SHORT TASK:
Set down each line of the material that follows, exactly, with no pictures.

AVAILABLE DATA:
•••

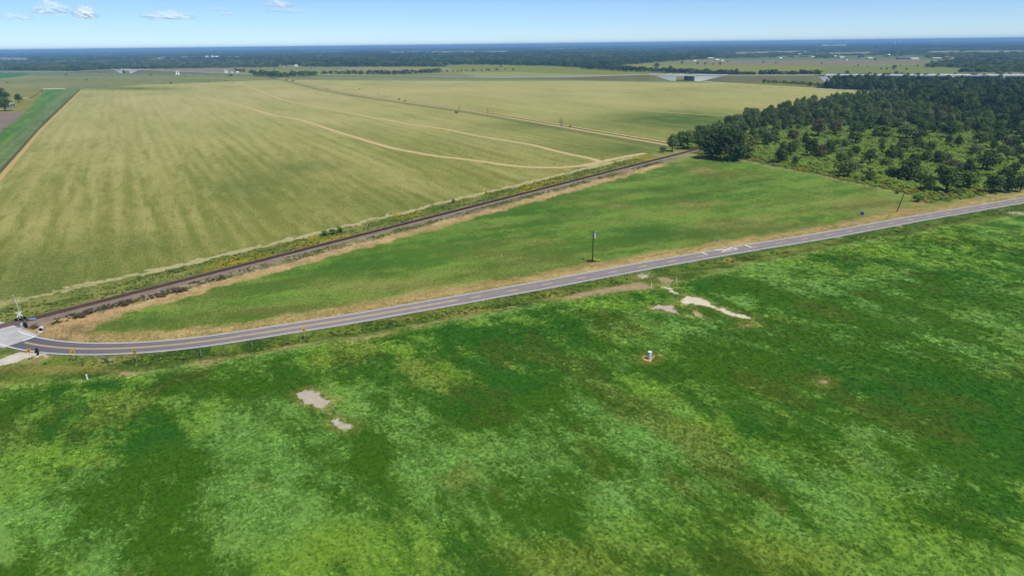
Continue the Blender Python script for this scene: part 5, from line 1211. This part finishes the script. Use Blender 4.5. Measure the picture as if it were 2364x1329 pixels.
# ------------------------------------------------------------------ bushes and trees out in the fields
sb = [(153, 175.2, 8, 4, .25, 'dark bush below the highway at far left'), (200, 187.2, 6, 3.2, .25, 'lone dark bush in the olive pasture at far left'), (16, 195, 5, 3, .3, 'left one of two low dark bushes at the left frame edge'), (24, 195, 4, 2.6, .3, 'right one of two low dark bushes at the left frame edge'),
      (246, 201, 3, 2.4, .3, 'tiny dark bush above the corner of the hay field'), (394, 194, 6, 5, .25, 'dark bush on the upper edge of the hay field'), (348, 174, 7, 3.4, .25, 'dark bush right of the small overpass'), (428, 177.4, 4, 2.2, .3, 'small dark bush below the white columns'), (532, 174.6, 12, 6, .2, 'dark bush below the right pair of white columns'),
      (465, 187, 3, 2.4, .3, 'leftmost of the row of tiny bushes on the hay edge'), (475, 189, 3, 3, .3, 'second of the row of tiny bushes on the hay edge'), (482, 188.5, 4, 3.4, .3, 'third of the row of tiny bushes on the hay edge'), (497, 186.6, 3, 2.4, .3, 'fourth of the row of tiny bushes on the hay edge'), (520, 187, 4, 3, .3, 'fifth of the row of tiny bushes on the hay edge'), (527, 186.8, 3, 2.4, .3, 'sixth of the row of tiny bushes on the hay edge'), (538, 186.5, 4, 2.6, .3, 'rightmost of the row of tiny bushes on the hay edge'),
      (661, 184.5, 6, 5, .5, 'bush at the far end of the fence row'), (676, 186, 9, 3, .78, 'brownish bush near the far end of the fence row'), (757, 205.5, 6, 2.6, .4, 'low bush on the fence row in the far hay'), (733, 213, 2.6, 2.4, .3, 'tiny dark bush in the open hay left of the fence row'), (830, 204.5, 4, 3.4, .4, 'small bush in the far hay beyond the fence row'), (836, 219.5, 4, 2.4, .4, 'small bush on the fence row, left of the faint dead tree'),
      (922, 229.5, 6, 5, .35, 'left one of two bushes on the fence row'), (935, 232.5, 7, 4, .3, 'right one of two bushes on the fence row'), (1316, 292.5, 8, 4, .3, 'dark bush just right of the tallest dead tree'), (1137, 262.5, 5, 3, .3, 'dark bush right of the second dead tree'), (1054, 259.5, 10, 4.5, .05, 'low black foliage standing in for the shadow at the foot of the bushy dead tree'), (1445, 177.5, 4, 2.4, .3, 'tiny dark bush left of the large overpass'),  # low black bush by the bushy dead tree stands in for its shadow
      (750, 543, 18, 18, .55, 'grey rounded bush on the straw strip, left one of the pair'), (768, 540, 20, 16, .5, 'mixed green bush in the middle of the straw strip clump'), (785, 537, 16, 20, .22, 'dark green bush on the straw strip, right one of the pair'), (1046, 466, 10, 8, .3, 'small green bush on the straw strip farther along'), (397, 628, 12, 9, .4, 'low green bush above the straw strip at left'),
      (2118, 466, 26, 20, .3, 'dark bush at the right corner of the triangle field'), (2070, 447, 12, 9, .2, 'small dark bush on the scrub edge behind the leaning pole'), (1360, 604, 16, 7, .75, 'weedy tuft left of the transformer pole foot'), (1378, 602, 22, 8, .85, 'yellow-green weedy tuft right of the transformer pole foot'),
      (185, 732, 30, 13, 1.0, 'dead brown bush beside the ballast at left, nearer the signal'), (205, 723, 26, 13, 1.0, 'dead brown bush beside the ballast at left, farther from the signal'), (285, 705, 30, 13, 1.0, 'brown-green weed clump beside the ballast'), (375, 684, 26, 11, 1.0, 'dead brown weed clump along the ballast, left of two'), (415, 673, 34, 12, 1.0, 'dead brown weed clump along the ballast, right of two'), (80, 757, 22, 10, 1.0, 'brown dead bush between signal and culvert'),
      (1870, 199, 16, 12, .1, 'dark bush left of the pine block by the white road'), (1960, 206, 8, 6, .4, 'green bush below the pines on the white road'), (2042, 216, 14, 10, .4, 'green bush at the right end of the white road')]
for x, y, w, h, t, lb in sb:
    c = G(x, y); k = ppm(c); shrub(c, w * k, h * k * 1.05, t, lb)
lt = [(8, 238, 34, 30, .2, 'dark upper tree at the left frame edge beside the pale house'), (12, 258, 36, 32, .3, 'grey-green lower tree at the left frame edge beside the pale house'), (44, 239, 16, 20, .25, 'dark rounded tree right of the pale house'), (20, 226, 9, 8, .55, 'small grey-green tree behind the pale house')]
for x, y, w, h, t, lb in lt:
    c = G(x, y); k = ppm(c); tree(c, w * k * 1.1, h * k * 1.1, t, lb)
for i, (x, y) in enumerate([(73, 228), (78, 225), (84, 222), (88, 219), (94, 214.5), (98, 212)]):
    c = G(x, y); k = ppm(c); shrub(c, 5 * k, 3.4 * k, .55, 'low hedge bush on the left edge of the bright green strip', 'hedge bushes beside the green strip')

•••

RESULT BELOW:
Continue the Blender Python script for this scene: part 5, from line 1211. This part finishes the script. Use Blender 4.5. Measure the picture as if it were 2364x1329 pixels.
# ------------------------------------------------------------------ bushes and trees out in the fields
sb = [(153, 175.2, 8, 4, .25, 'dark bush below the highway at far left'), (200, 187.2, 6, 3.2, .25, 'lone dark bush in the olive pasture at far left'), (16, 195, 5, 3, .3, 'left one of two low dark bushes at the left frame edge'), (24, 195, 4, 2.6, .3, 'right one of two low dark bushes at the left frame edge'),
      (246, 201, 3, 2.4, .3, 'tiny dark bush above the corner of the hay field'), (394, 194, 6, 5, .25, 'dark bush on the upper edge of the hay field'), (348, 174, 7, 3.4, .25, 'dark bush right of the small overpass'), (428, 177.4, 4, 2.2, .3, 'small dark bush below the white columns'), (532, 174.6, 12, 6, .2, 'dark bush below the right pair of white columns'),
      (465, 187, 3, 2.4, .3, 'leftmost of the row of tiny bushes on the hay edge'), (475, 189, 3, 3, .3, 'second of the row of tiny bushes on the hay edge'), (482, 188.5, 4, 3.4, .3, 'third of the row of tiny bushes on the hay edge'), (497, 186.6, 3, 2.4, .3, 'fourth of the row of tiny bushes on the hay edge'), (520, 187, 4, 3, .3, 'fifth of the row of tiny bushes on the hay edge'), (527, 186.8, 3, 2.4, .3, 'sixth of the row of tiny bushes on the hay edge'), (538, 186.5, 4, 2.6, .3, 'rightmost of the row of tiny bushes on the hay edge'),
      (661, 184.5, 6, 5, .5, 'bush at the far end of the fence row'), (676, 186, 9, 3, .78, 'brownish bush near the far end of the fence row'), (757, 205.5, 6, 2.6, .4, 'low bush on the fence row in the far hay'), (733, 213, 2.6, 2.4, .3, 'tiny dark bush in the open hay left of the fence row'), (830, 204.5, 4, 3.4, .4, 'small bush in the far hay beyond the fence row'), (836, 219.5, 4, 2.4, .4, 'small bush on the fence row, left of the faint dead tree'),
      (922, 229.5, 6, 5, .35, 'left one of two bushes on the fence row'), (935, 232.5, 7, 4, .3, 'right one of two bushes on the fence row'), (1316, 292.5, 8, 4, .3, 'dark bush just right of the tallest dead tree'), (1137, 262.5, 5, 3, .3, 'dark bush right of the second dead tree'), (1054, 259.5, 10, 4.5, .05, 'low black foliage standing in for the shadow at the foot of the bushy dead tree'), (1445, 177.5, 4, 2.4, .3, 'tiny dark bush left of the large overpass'),  # low black bush by the bushy dead tree stands in for its shadow
      (750, 543, 18, 18, .55, 'grey rounded bush on the straw strip, left one of the pair'), (768, 540, 20, 16, .5, 'mixed green bush in the middle of the straw strip clump'), (785, 537, 16, 20, .22, 'dark green bush on the straw strip, right one of the pair'), (1046, 466, 10, 8, .3, 'small green bush on the straw strip farther along'), (397, 628, 12, 9, .4, 'low green bush above the straw strip at left'),
      (2118, 466, 26, 20, .3, 'dark bush at the right corner of the triangle field'), (2070, 447, 12, 9, .2, 'small dark bush on the scrub edge behind the leaning pole'), (1360, 604, 16, 7, .75, 'weedy tuft left of the transformer pole foot'), (1378, 602, 22, 8, .85, 'yellow-green weedy tuft right of the transformer pole foot'),
      (185, 732, 30, 13, 1.0, 'dead brown bush beside the ballast at left, nearer the signal'), (205, 723, 26, 13, 1.0, 'dead brown bush beside the ballast at left, farther from the signal'), (285, 705, 30, 13, 1.0, 'brown-green weed clump beside the ballast'), (375, 684, 26, 11, 1.0, 'dead brown weed clump along the ballast, left of two'), (415, 673, 34, 12, 1.0, 'dead brown weed clump along the ballast, right of two'), (80, 757, 22, 10, 1.0, 'brown dead bush between signal and culvert'),
      (1870, 199, 16, 12, .1, 'dark bush left of the pine block by the white road'), (1960, 206, 8, 6, .4, 'green bush below the pines on the white road'), (2042, 216, 14, 10, .4, 'green bush at the right end of the white road')]
for x, y, w, h, t, lb in sb:
    c = G(x, y); k = ppm(c); shrub(c, w * k, h * k * 1.05, t, lb)
lt = [(8, 238, 34, 30, .2, 'dark upper tree at the left frame edge beside the pale house'), (12, 258, 36, 32, .3, 'grey-green lower tree at the left frame edge beside the pale house'), (44, 239, 16, 20, .25, 'dark rounded tree right of the pale house'), (20, 226, 9, 8, .55, 'small grey-green tree behind the pale house')]
for x, y, w, h, t, lb in lt:
    c = G(x, y); k = ppm(c); tree(c, w * k * 1.1, h * k * 1.1, t, lb)
for i, (x, y) in enumerate([(73, 228), (78, 225), (84, 222), (88, 219), (94, 214.5), (98, 212)]):
    c = G(x, y); k = ppm(c); shrub(c, 5 * k, 3.4 * k, .55, 'low hedge bush on the left edge of the bright green strip', 'hedge bushes beside the green strip')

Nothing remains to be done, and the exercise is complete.